§ PROBLEM REQUIREMENTS
Starting at the line that holds "chip(pts, -WN *", set down each line through the end of the listing, exactly as written and with nothing added.

BEGIN

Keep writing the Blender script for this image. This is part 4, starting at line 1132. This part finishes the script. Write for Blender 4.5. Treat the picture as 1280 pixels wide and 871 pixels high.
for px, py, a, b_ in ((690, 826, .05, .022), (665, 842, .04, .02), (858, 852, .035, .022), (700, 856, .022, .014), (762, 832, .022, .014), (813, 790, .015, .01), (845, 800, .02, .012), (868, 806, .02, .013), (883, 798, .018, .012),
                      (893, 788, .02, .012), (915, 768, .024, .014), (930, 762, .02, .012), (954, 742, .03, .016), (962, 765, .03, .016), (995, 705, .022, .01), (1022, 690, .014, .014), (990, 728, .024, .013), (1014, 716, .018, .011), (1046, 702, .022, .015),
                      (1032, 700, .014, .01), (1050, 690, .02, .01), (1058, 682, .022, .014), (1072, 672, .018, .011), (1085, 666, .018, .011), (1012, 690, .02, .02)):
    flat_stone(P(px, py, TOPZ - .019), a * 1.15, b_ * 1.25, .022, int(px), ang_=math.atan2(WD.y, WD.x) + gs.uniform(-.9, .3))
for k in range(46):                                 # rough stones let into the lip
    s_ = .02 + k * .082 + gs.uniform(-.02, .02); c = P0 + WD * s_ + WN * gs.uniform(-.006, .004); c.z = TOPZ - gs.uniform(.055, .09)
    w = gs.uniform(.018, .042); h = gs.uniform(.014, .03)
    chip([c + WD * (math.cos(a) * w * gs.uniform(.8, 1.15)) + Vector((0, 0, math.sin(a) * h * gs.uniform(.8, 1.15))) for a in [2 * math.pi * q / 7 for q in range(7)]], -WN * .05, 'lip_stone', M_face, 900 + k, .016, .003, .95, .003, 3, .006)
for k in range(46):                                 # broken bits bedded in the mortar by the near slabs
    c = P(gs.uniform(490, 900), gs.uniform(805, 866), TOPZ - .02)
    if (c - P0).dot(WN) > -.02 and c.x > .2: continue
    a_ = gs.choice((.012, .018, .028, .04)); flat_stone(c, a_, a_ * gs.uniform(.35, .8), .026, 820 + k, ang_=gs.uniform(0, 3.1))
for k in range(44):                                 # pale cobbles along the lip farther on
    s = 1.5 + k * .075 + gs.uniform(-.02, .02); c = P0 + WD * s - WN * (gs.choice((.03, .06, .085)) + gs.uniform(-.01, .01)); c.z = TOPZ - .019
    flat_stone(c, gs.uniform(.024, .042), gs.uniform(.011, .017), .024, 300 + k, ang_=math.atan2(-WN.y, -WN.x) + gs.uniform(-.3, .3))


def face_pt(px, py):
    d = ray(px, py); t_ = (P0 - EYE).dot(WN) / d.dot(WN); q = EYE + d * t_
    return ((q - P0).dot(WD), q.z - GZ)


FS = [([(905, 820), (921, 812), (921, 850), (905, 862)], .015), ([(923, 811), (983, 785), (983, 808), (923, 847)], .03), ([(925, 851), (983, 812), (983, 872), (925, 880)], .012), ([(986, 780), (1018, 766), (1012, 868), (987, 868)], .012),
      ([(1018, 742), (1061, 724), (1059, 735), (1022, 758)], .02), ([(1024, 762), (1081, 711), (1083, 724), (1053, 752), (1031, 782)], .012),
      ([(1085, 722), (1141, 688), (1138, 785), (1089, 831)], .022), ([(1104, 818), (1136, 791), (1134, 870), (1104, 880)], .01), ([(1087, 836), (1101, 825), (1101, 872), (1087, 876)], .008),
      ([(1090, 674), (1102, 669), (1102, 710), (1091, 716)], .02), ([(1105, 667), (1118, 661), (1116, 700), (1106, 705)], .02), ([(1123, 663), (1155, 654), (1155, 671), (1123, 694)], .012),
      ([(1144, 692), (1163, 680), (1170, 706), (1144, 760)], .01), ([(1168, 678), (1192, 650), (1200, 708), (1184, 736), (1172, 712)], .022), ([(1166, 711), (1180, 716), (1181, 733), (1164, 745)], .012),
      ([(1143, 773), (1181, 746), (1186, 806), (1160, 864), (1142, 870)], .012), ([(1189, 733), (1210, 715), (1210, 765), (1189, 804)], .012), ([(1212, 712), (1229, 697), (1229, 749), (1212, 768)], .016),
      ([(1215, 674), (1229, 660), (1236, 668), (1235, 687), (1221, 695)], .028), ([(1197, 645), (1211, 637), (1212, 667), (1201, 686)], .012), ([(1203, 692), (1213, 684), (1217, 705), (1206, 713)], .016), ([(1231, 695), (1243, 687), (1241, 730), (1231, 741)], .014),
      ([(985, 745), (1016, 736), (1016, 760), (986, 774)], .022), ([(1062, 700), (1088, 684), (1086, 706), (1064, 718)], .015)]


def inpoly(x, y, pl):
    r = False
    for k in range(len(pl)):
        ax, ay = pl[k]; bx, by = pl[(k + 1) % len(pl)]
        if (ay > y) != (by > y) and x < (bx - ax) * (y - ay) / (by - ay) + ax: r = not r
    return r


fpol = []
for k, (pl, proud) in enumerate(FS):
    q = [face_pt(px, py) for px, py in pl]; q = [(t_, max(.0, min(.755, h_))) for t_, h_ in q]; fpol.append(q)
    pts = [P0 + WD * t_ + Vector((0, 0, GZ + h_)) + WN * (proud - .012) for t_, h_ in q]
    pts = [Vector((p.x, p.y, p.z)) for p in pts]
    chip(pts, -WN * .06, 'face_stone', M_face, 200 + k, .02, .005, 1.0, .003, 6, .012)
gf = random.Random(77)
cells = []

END

§ OUTPUT OF THE TASK
    chip(pts, -WN * .06, 'face_stone', M_face, 200 + k, .02, .005, 1.0, .003, 6, .012)
gf = random.Random(77)
cells = []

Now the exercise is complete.